A gravestone dragonfly doji looks like an ‘inverted T’ sign. The gravestone doji at the top of an uptrend could mean that the price may weaken in the near term. 

It indicates that the buyers tried to push the prices upwards, but could not do so because of the sellers’ strength.


#11. Marubozu Candlestick Pattern

A marubozu is a full body candle with no upper or lower wick. The marubozu candle indicates strong buying or selling. 

If the marubozu is green, it means that there is strong buying as the prices have closed at the highest price of the particular time frame. 

If the marubozu is red, it means that there is strong selling as the prices have closed at the lowest price of the particular time frame.

Multiple Candlestick Patterns

Multiple candlestick patterns are studied by observing a series of candlesticks. Let’s now look at different types of multiple candlestick patterns.

#12. Bullish Engulfing

A Bullish engulfing candle is a big green candle that is preceded by a smaller red candle. The green candle should be longer than the red candle, completely engulfing it at both the upper and lower end. 

The candle opens lower than the closing price of the previous red candle but closes higher than the opening price of the previous red candle. The bullish engulfing candle can be a sign of a trend reversal when it appears at the bottom of a downtrend.


#13. Bearish Engulfing

A Bearish engulfing candle is a big red candle that is preceded by a smaller green candle. The red candle should be longer than the green candle, completely engulfing it at both the upper and lower end. 

The candle opens higher than the closing price of the previous green candle but closes lower than the opening price of the previous green candle.


The bearish engulfing candle can be a sign of a trend reversal when it appears at the top of an uptrend.

#14. Bullish Harami

A bullish harami is a small green candle appearing after a big red candle. The length of the body of the green candle is approx. 1/4th of the body of the preceding red candle. 

This pattern appearing after a downtrend can be a bullish sign.


#15. Bearish Harami

A bearish harami is a small red candle appearing after a big green candle. The length of the body of the red candle is approx. 1/4th of the body of the preceding green candle. 

This pattern appearing after an uptrend can be a bearish sign.


#16. Piercing Line

A piercing line is a bullish pattern appearing at the bottom of a downtrend.
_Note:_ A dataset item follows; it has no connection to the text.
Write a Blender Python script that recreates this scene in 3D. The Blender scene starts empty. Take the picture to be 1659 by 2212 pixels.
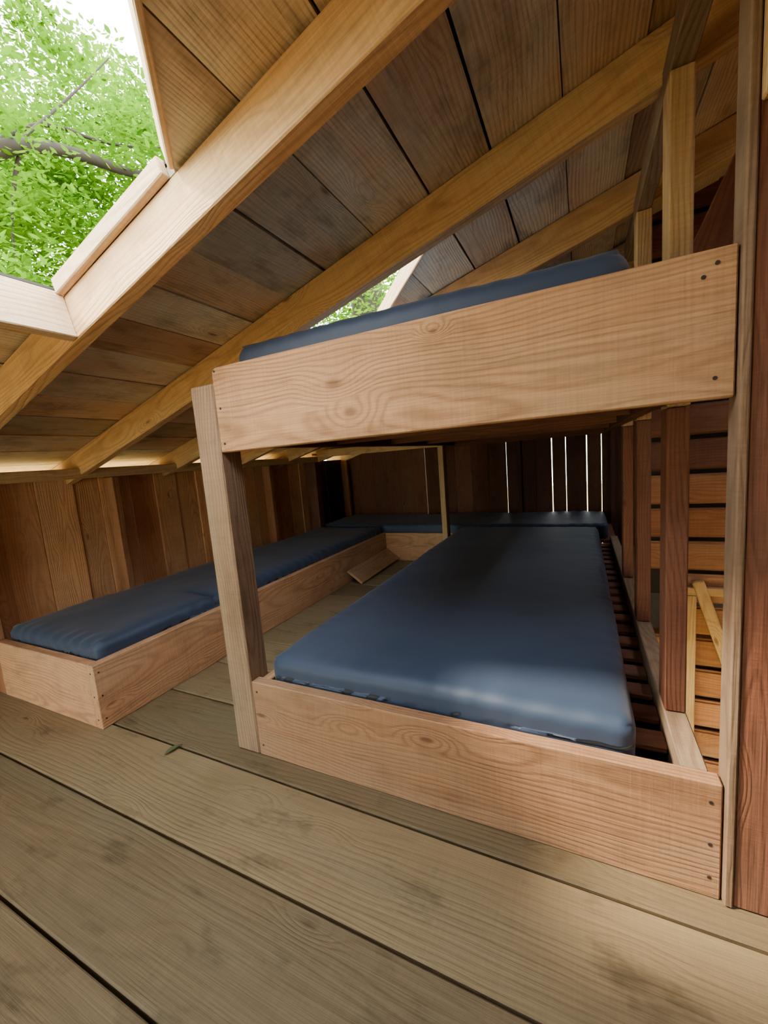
import bpy, bmesh, random, math
from mathutils import Vector, Matrix, noise
random.seed(7)
scene=bpy.context.scene
COL=scene.collection

# ---------------------------------------------------------------- materials
def nn(nt,t,**kw):
    n=nt.nodes.new(t)
    for k,v in kw.items(): setattr(n,k,v)
    return n
def mathn(nt,op,a,b=None,c=None):
    n=nn(nt,'ShaderNodeMath',operation=op)
    for i,v in enumerate((a,b,c)):
        if v is None: continue
        if isinstance(v,(int,float)): n.inputs[i].default_value=v
        else: nt.links.new(v,n.inputs[i])
    return n.outputs[0]
def mixc(nt,f,a,b,mode='MIX'):
    n=nn(nt,'ShaderNodeMix',data_type='RGBA',blend_type=mode)
    for s,v in ((n.inputs[0],f),(n.inputs[6],a),(n.inputs[7],b)):
        if isinstance(v,(int,float)): s.default_value=v
        elif isinstance(v,tuple): s.default_value=(*v,1)
        else: nt.links.new(v,s)
    return n.outputs[2]
def nn_sep(nt,col):
    s=nn(nt,'ShaderNodeSeparateXYZ'); nt.links.new(col,s.inputs[0]); return s.outputs[0]
def wood(name,light,dark,red=(.42,.16,.08),grey=(.34,.30,.22),vary=.5,greyamt=.3,rough=.75,ringc=.6,stain=.3,ringf=640.,bump=.6,patch=.5,knots=None,stainlo=.50,saw=1.):
    m=bpy.data.materials.new(name); m.use_nodes=True; nt=m.node_tree; nt.nodes.clear()
    out=nn(nt,'ShaderNodeOutputMaterial'); bs=nn(nt,'ShaderNodeBsdfPrincipled')
    nt.links.new(bs.outputs[0],out.inputs[0])
    gc=nn(nt,'ShaderNodeAttribute',attribute_name='gc'); ti=nn(nt,'ShaderNodeAttribute',attribute_name='tint')
    sep=nn(nt,'ShaderNodeSeparateXYZ'); nt.links.new(gc.outputs['Vector'],sep.inputs[0])
    x,y,z=sep.outputs
    def scaled(sx,sy,sz):
        v=nn(nt,'ShaderNodeVectorMath',operation='MULTIPLY'); nt.links.new(gc.outputs['Vector'],v.inputs[0]); v.inputs[1].default_value=(sx,sy,sz); return v.outputs[0]
    def noi(vec,scale,detail=2,r=.5):
        n=nn(nt,'ShaderNodeTexNoise'); nt.links.new(vec,n.inputs['Vector']); n.inputs['Scale'].default_value=scale; n.inputs['Detail'].default_value=detail; n.inputs['Roughness'].default_value=r
        return n.outputs[0]
    n1=noi(scaled(1.1,3.5,3.5),1.,2)
    n1b=noi(scaled(6,18,18),1.,2)
    if knots:
        lc=nn(nt,'ShaderNodeAttribute',attribute_name='lc'); ls=nn(nt,'ShaderNodeSeparateXYZ'); nt.links.new(lc.outputs['Vector'],ls.inputs[0])
        kd=None
        for (kx,ky,kr) in knots:
            dx=mathn(nt,'MULTIPLY',mathn(nt,'SUBTRACT',ls.outputs[0],kx),.55/kr); dy=mathn(nt,'MULTIPLY',mathn(nt,'SUBTRACT',ls.outputs[1],ky),1./kr)
            d=mathn(nt,'MULTIPLY',mathn(nt,'SQRT',mathn(nt,'ADD',mathn(nt,'MULTIPLY',dx,dx),mathn(nt,'MULTIPLY',dy,dy))),.085)
            kd=d if kd is None else mathn(nt,'MINIMUM',kd,d)
        ksel=1.0
        kd=mathn(nt,'ADD',kd,mathn(nt,'MULTIPLY',mathn(nt,'SUBTRACT',n1b,.5),.03))
    else:
        vor=nn(nt,'ShaderNodeTexVoronoi',feature='F1'); nt.links.new(scaled(2.6,7.5,3.0),vor.inputs['Vector']); vor.inputs['Scale'].default_value=1.
        kd=vor.outputs['Distance']
        ksel=mathn(nt,'GREATER_THAN',nn_sep(nt,vor.outputs['Color']),.35)
    kb=nn(nt,'ShaderNodeMapRange',interpolation_type='SMOOTHSTEP'); nt.links.new(kd,kb.inputs[0]); kb.inputs[1].default_value=.0; kb.inputs[2].default_value=.34; kb.inputs[3].default_value=1; kb.inputs[4].default_value=0
    kbulge=mathn(nt,'MULTIPLY',kb.outputs[0],ksel)
    r=mathn(nt,'SQRT',mathn(nt,'ADD',mathn(nt,'MULTIPLY',y,y),mathn(nt,'MULTIPLY',z,z)))
    r=mathn(nt,'ADD',r,mathn(nt,'MULTIPLY',n1,.13))
    r=mathn(nt,'ADD',r,mathn(nt,'MULTIPLY',n1b,.008))
    r=mathn(nt,'ADD',r,mathn(nt,'MULTIPLY',kbulge,.04))
    ring=mathn(nt,'ADD',mathn(nt,'MULTIPLY',mathn(nt,'SINE',mathn(nt,'MULTIPLY',r,ringf)),.5),.5)
    ring=mathn(nt,'POWER',ring,2.2)
    fib=noi(scaled(5,260,260),1.,3,.6)
    fib2=noi(scaled(1.5,40,40),1.,3,.6)
    sawn=noi(scaled(170,5,5),1.,2,.6)
    big=noi(scaled(1.3,2.5,2.5),1.5,3,.6)
    rc=mathn(nt,'MULTIPLY',mathn(nt,'MULTIPLY',ring,ringc),mathn(nt,'ADD',mathn(nt,'MULTIPLY',big,1.2),.35))
    c=mixc(nt,rc,light,dark)
    f2=nn(nt,'ShaderNodeMapRange'); nt.links.new(fib2,f2.inputs[0]); f2.inputs[1].default_value=.35; f2.inputs[2].default_value=.7
    c=mixc(nt,mathn(nt,'MULTIPLY',f2.outputs[0],.35),c,dark)
    tr=mathn(nt,'MULTIPLY',ti.outputs['Fac'],vary)
    bg=nn(nt,'ShaderNodeMapRange'); nt.links.new(big,bg.inputs[0]); bg.inputs[1].default_value=.4; bg.inputs[2].default_value=.62; bg.inputs[3].default_value=.25; bg.inputs[4].default_value=1.
    c=mixc(nt,tr,c,mixc(nt,mathn(nt,'MULTIPLY',rc,.7),red,tuple(v*.6 for v in red)))
    t2=mathn(nt,'FRACT',mathn(nt,'MULTIPLY',ti.outputs['Fac'],7.31))
    gsel=mathn(nt,'MULTIPLY',mathn(nt,'POWER',t2,1.3),greyamt)
    c=mixc(nt,mathn(nt,'MULTIPLY',gsel,bg.outputs[0]),c,mixc(nt,mathn(nt,'MULTIPLY',rc,.6),grey,tuple(v*.65 for v in grey)))
    pw=noi(scaled(1.0,4,4),1.3,3,.6)
    pm=nn(nt,'ShaderNodeMapRange'); nt.links.new(pw,pm.inputs[0]); pm.inputs[1].default_value=.45; pm.inputs[2].default_value=.7
    c=mixc(nt,mathn(nt,'MULTIPLY',pm.outputs[0],patch),c,grey)
    t3=mathn(nt,'FRACT',mathn(nt,'MULTIPLY',ti.outputs['Fac'],13.7))
    br=mathn(nt,'ADD',mathn(nt,'MULTIPLY',t3,.45),.72)
    st=noi(scaled(2.2,5,5),2.2,4,.65)
    sm=nn(nt,'ShaderNodeMapRange'); nt.links.new(st,sm.inputs[0]); sm.inputs[1].default_value=stainlo; sm.inputs[2].default_value=.74; sm.inputs[3].default_value=1.; sm.inputs[4].default_value=1.-stain
    br=mathn(nt,'MULTIPLY',br,sm.outputs[0])
    br=mathn(nt,'MULTIPLY',br,mathn(nt,'ADD',mathn(nt,'MULTIPLY',fib,.6),.70))
    br=mathn(nt,'MULTIPLY',br,mathn(nt,'ADD',mathn(nt,'MULTIPLY',sawn,.28*saw),1-.14*saw))
    vm=nn(nt,'ShaderNodeVectorMath',operation='SCALE'); nt.links.new(c,vm.inputs[0]); nt.links.new(br,vm.inputs[3])
    kc=nn(nt,'ShaderNodeMapRange',interpolation_type='SMOOTHSTEP'); nt.links.new(kd,kc.inputs[0]); kc.inputs[1].default_value=.02; kc.inputs[2].default_value=.085; kc.inputs[3].default_value=.8 if not knots else .6; kc.inputs[4].default_value=0
    c=mixc(nt,mathn(nt,'MULTIPLY',kc.outputs[0],ksel),vm.outputs[0],tuple(v*.3 for v in red))
    nt.links.new(c,bs.inputs['Base Color']); bs.inputs['Roughness'].default_value=rough
    bs.inputs['Specular IOR Level'].default_value=.2
    h=mathn(nt,'ADD',mathn(nt,'MULTIPLY',ring,-.5),mathn(nt,'MULTIPLY',fib,1.))
    h=mathn(nt,'ADD',h,mathn(nt,'MULTIPLY',sawn,.7*saw))
    bp=nn(nt,'ShaderNodeBump'); bp.inputs['Strength'].default_value=bump; bp.inputs['Distance'].default_value=.002
    nt.links.new(h,bp.inputs['Height']); nt.links.new(bp.outputs[0],bs.inputs['Normal'])
    return m
def simple(name,col,rough=.6,noise_s=None,var=.3,bump=0,**kw):
    m=bpy.data.materials.new(name); m.use_nodes=True; nt=m.node_tree
    bs=nt.nodes['Principled BSDF']; bs.inputs['Roughness'].default_value=rough
    if noise_s:
        tc=nn(nt,'ShaderNodeTexCoord'); n=nn(nt,'ShaderNodeTexNoise'); n.inputs['Scale'].default_value=noise_s; n.inputs['Detail'].default_value=4
        nt.links.new(tc.outputs['Object'],n.inputs['Vector'])
        c=mixc(nt,n.outputs[0],tuple(v*(1-var) for v in col),tuple(min(1,v*(1+var)) for v in col))
        nt.links.new(c,bs.inputs['Base Color'])
        if bump:
            b=nn(nt,'ShaderNodeBump'); b.inputs['Strength'].default_value=bump; b.inputs['Distance'].default_value=.01
            nt.links.new(n.outputs[0],b.inputs['Height']); nt.links.new(b.outputs[0],bs.inputs['Normal'])
    else: bs.inputs['Base Color'].default_value=(*col,1)
    return m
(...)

In this pattern, a green candle opens lower than the preceding red candle but closes above 50% of the length of the red candle.

The pattern is confirmed when the next candle after the piercing line is also green and makes a high above the piercing line candlestick.


#17. Dark Cloud Cover

This is a reversal formation, represented by three candles. In this pattern, a red candle is formed after three or more consecutive green candles. 
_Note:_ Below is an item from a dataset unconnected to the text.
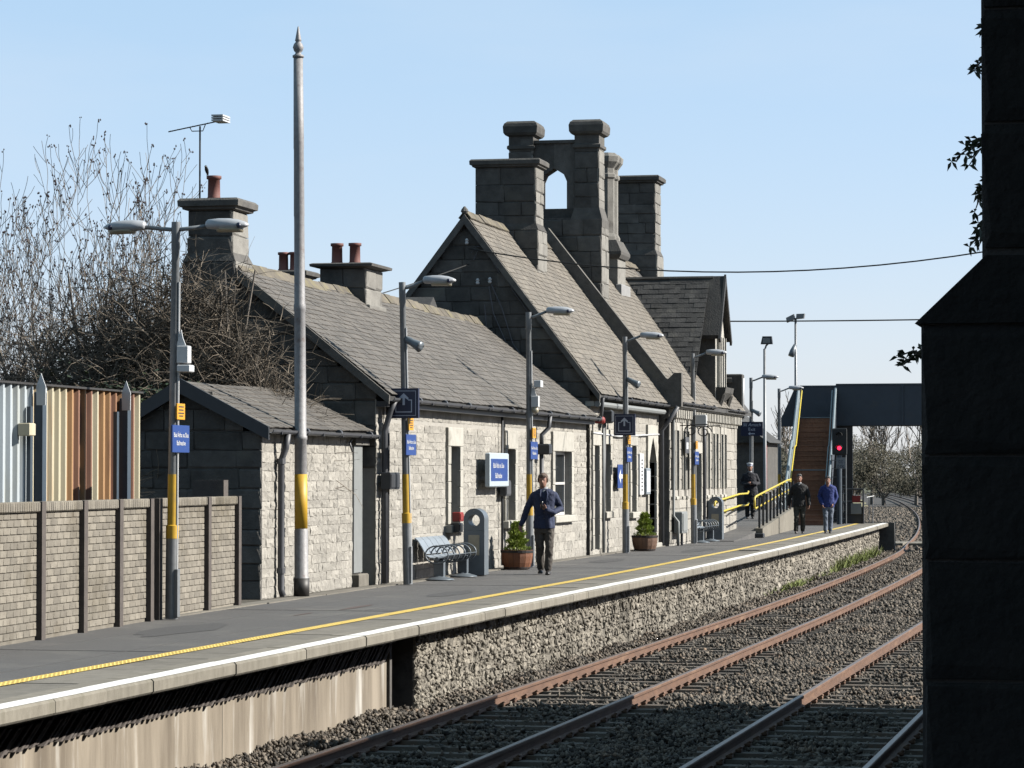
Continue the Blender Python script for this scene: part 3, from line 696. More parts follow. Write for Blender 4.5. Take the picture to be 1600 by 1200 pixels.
rf.prism([e, r, rb, (rb[0], rb[1]-.07), (r[0], r[1]-.07), (e[0], e[1]-.07)], 'y', OY0-.14, OY1+.08); ro = rf.build('roof', M['slate3'], oh)
s_ = MB(); slope_slates(s_, e, r, OY0-.14, OY1+.08); o = s_.build('slates', M['slate'], ro); o['kind'] = 'stuff'
MB().prism([(e[0]+.02, e[1]-.16), (e[0]+.02, e[1]+.03), (r[0], r[1]+.06), (rb[0], rb[1]+.04), (rb[0], rb[1]-.16), (r[0], r[1]-.16)], 'y', OY0-.19, OY0-.14).build('bargeboard', M['dark_grey'], oh)
gutter(oh, e[0]+.03, e[1]-.01, OY0-.14, OY1+.3)
pipe(oh, [(e[0]+.03, OY0+.75, e[1]-.06), (e[0]-.0, OY0+.75, 2.18), (OX+.09, OY0+.75, 2.0), (OX+.09, OY0+.75, .12), (OX+.12, OY0+.75, .02)], .05)
for z in (.35, 1.95): MB().tube([(OX+.09, OY0+.75, z), (OX+.09, OY0+.75, z+.08)], .065, 10).build('collar', M['gutter'], oh)
pipe(oh, [(OX+.06, OY1-.75, 2.36), (OX+.07, OY1-.95, 2.3), (OX+.12, OY1-.95, 2.15)], .016, name='bracket_lamp')

# ================================================================ low building
lb = thing('low_building', (-14.9, 56, 0), 'low grey stone station range with long slate roof and two chimneys', 'building')
LX, LY0, LY1 = -12.54, 47.35, 65.55; LE, LR, LB = (LX+.26, 3.06), (-14.95, 5.2), (-17.4, 3.06)
holes = [(52.42, 53.15, .9, 2.3), (57.2, 57.9, .9, 2.29), (61.85, 63.65, .93, 2.28)]
mb = MB(); wall_panel(mb, LX-.4, LX, LY0+.05, LY1, -.02, 3.1, holes)
mb.prism([(LB[0]+.2, -.02), (LX-.401, -.02), (LX-.401, 3.05), (LR[0], LR[1]-.12), (LB[0]+.2, 3.05)], 'y', LY0+.05, LY0+.5)
lw = mb.build('wall', M['mortar'], lb)
MB().box(LB[0]+.3, LX-.5, LY0+.6, LY1, -.02, 2.9).build('core', M['dark_mortar'], lb)
MB().prism([(LB[0]+.2, -.02), (LX-.401, -.02), (LX-.401, 3.05), (LR[0], LR[1]-.12), (LB[0]+.2, 3.05)], 'y', LY0+.03, LY0+.05).build('gable_render', M['dark_mortar'], lb)
cut = [opening(lb, LX, holes[0], .34, .22), opening(lb, LX, holes[1], .36, .22), opening(lb, LX, holes[2], .42, .24, depth=.1)]
lst = []
lay(lst, Vector((LX-.005, LY0, 0)), AY, NX, LY1-LY0, 0, 3.02, rel(cut, LY0), ch=(.14,.22), ln=(.22,.62), d=.022, kind='s', m=M['stone'], gap=.004)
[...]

The pattern is confirmed when the next candle after the dark cloud cover is also red and fails to make a high above the dark cloud cover candlestick.

The dark cloud cover candle indicates that the buyers tried to take the prices higher (denoted by the higher opening price of the red candle) but sellers have gained control as they took the prices substantially below the opening price, thus forming the dark cloud cover candle.

#18. Morning Star

This is a 3-candle pattern which is an indicator of a trend reversal when it occurs after a downtrend. The first candle is a long red candle followed by a gap-down small green candle. The third candle is a gap-up long green candle.

The morning star indicates that the buyers have taken charge and hence, a possible bullish sign. 


#19. Evening Star

This is a 3-candle pattern which is an indicator of a trend reversal when it occurs after an uptrend. The first candle is a long green candle followed by a gap-up small red candle. The third candle is a gap-down long red candle.

The evening star indicates that the sellers have taken charge and hence, a possible bearish sign. 


#20. Bullish Abandoned Baby

This pattern is similar to the Morning Star pattern. The difference is that the second candle is a doji instead of a small green candle.

This type of pattern after a downtrend is a sign of trend reversal.


#21. Bearish Abandoned Baby

This pattern is similar to the Evening Star pattern. The difference is that the second candle is a doji instead of a small red candle.

This type of pattern after an uptrend is a sign of trend reversal.


#22. Three White Soldiers

This pattern indicates a reversal when it is formed after a downtrend. In this pattern, there are three consecutive green candles. 

Each candle’s opening price is higher than the previous candle’s closing price. Also, each candle’s closing price is higher than the previous candle’s closing price. 


This type of pattern is generally a strong indicator of a trend reversal because each red candle in this pattern is closing lower than the previous candle which indicates strong selling in the market. 

A good entry point to trade this pattern would be when the fourth candle after the three white soldiers appears to be closing in the green.

#23. Three Black Crows

This pattern indicates a reversal when it is formed after an uptrend. In this pattern, there are three consecutive red candles. 

Each candle’s opening price is lower than the previous candle’s opening price. Also, each candle’s closing price is lower than the previous candle’s closing price. 


This type of pattern is generally a strong indicator of a trend reversal because each red candle in this pattern is closing lower than the previous candle which indicates strong selling in the market. 

A good entry point to trade this pattern would be when the fourth candle after the three black rows appears to be closing in the red.

#24. Gap Up and Gap Down

When a new candle forms at a gap above the preceding candle, it indicates the strong bullish sentiment. It means that the buyers are willing to buy at a higher price than the last traded price and might be an indication that the stock will go up further.

Similarly, if it forms at a gap below the preceding candle, it indicates strong bearish sentiment indicating the possibility of further decline of prices. 



📌 Disclaimer: Forex trading carries a high risk of loss. Only invest what you can afford to lose, and ensure you understand the risks before trading.